● WORK TO DO:
Print the data that follows exactly.

● RECORDS TO PROCESS:
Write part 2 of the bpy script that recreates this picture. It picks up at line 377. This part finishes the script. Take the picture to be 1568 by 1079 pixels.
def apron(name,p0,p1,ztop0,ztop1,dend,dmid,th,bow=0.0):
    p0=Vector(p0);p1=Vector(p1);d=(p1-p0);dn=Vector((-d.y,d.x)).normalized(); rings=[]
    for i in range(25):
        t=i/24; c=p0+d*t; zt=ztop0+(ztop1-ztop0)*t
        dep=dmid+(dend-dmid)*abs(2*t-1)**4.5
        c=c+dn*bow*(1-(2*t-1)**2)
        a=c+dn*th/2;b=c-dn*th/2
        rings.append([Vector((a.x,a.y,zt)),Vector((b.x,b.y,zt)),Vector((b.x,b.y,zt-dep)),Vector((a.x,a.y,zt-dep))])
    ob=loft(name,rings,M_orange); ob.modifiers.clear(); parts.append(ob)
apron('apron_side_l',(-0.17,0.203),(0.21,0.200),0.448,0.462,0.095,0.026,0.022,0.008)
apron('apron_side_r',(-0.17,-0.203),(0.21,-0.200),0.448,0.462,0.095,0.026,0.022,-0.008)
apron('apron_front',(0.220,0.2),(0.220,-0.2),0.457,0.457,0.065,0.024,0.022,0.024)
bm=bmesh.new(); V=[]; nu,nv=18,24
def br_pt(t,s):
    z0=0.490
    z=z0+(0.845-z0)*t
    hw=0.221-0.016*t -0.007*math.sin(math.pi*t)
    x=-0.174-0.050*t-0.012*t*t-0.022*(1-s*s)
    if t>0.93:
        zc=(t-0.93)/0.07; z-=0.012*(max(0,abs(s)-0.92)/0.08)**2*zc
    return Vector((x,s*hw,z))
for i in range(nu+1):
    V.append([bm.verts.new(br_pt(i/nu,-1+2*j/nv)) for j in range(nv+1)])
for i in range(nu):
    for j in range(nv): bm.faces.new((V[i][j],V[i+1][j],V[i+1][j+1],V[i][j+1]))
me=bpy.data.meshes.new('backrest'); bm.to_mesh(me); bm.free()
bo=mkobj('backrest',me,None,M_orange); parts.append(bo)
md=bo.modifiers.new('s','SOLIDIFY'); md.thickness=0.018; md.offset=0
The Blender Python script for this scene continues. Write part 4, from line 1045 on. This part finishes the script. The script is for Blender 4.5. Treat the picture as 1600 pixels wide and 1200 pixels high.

● ANSWER TO THIS PROBLEM:
Write part 2 of the bpy script that recreates this picture. It picks up at line 377. This part finishes the script. Take the picture to be 1568 by 1079 pixels.
def apron(name,p0,p1,ztop0,ztop1,dend,dmid,th,bow=0.0):
    p0=Vector(p0);p1=Vector(p1);d=(p1-p0);dn=Vector((-d.y,d.x)).normalized(); rings=[]
    for i in range(25):
        t=i/24; c=p0+d*t; zt=ztop0+(ztop1-ztop0)*t
        dep=dmid+(dend-dmid)*abs(2*t-1)**4.5
        c=c+dn*bow*(1-(2*t-1)**2)
        a=c+dn*th/2;b=c-dn*th/2
        rings.append([Vector((a.x,a.y,zt)),Vector((b.x,b.y,zt)),Vector((b.x,b.y,zt-dep)),Vector((a.x,a.y,zt-dep))])
    ob=loft(name,rings,M_orange); ob.modifiers.clear(); parts.append(ob)
apron('apron_side_l',(-0.17,0.203),(0.21,0.200),0.448,0.462,0.095,0.026,0.022,0.008)
apron('apron_side_r',(-0.17,-0.203),(0.21,-0.200),0.448,0.462,0.095,0.026,0.022,-0.008)
apron('apron_front',(0.220,0.2),(0.220,-0.2),0.457,0.457,0.065,0.024,0.022,0.024)
bm=bmesh.new(); V=[]; nu,nv=18,24
def br_pt(t,s):
    z0=0.490
    z=z0+(0.845-z0)*t
    hw=0.221-0.016*t -0.007*math.sin(math.pi*t)
    x=-0.174-0.050*t-0.012*t*t-0.022*(1-s*s)
    if t>0.93:
        zc=(t-0.93)/0.07; z-=0.012*(max(0,abs(s)-0.92)/0.08)**2*zc
    return Vector((x,s*hw,z))
for i in range(nu+1):
    V.append([bm.verts.new(br_pt(i/nu,-1+2*j/nv)) for j in range(nv+1)])
for i in range(nu):
    for j in range(nv): bm.faces.new((V[i][j],V[i+1][j],V[i+1][j+1],V[i][j+1]))
me=bpy.data.meshes.new('backrest'); bm.to_mesh(me); bm.free()
bo=mkobj('backrest',me,None,M_orange); parts.append(bo)
md=bo.modifiers.new('s','SOLIDIFY'); md.thickness=0.018; md.offset=0
The Blender Python script for this scene continues. Write part 4, from line 1045 on. This part finishes the script. The script is for Blender 4.5. Treat the picture as 1600 pixels wide and 1200 pixels high.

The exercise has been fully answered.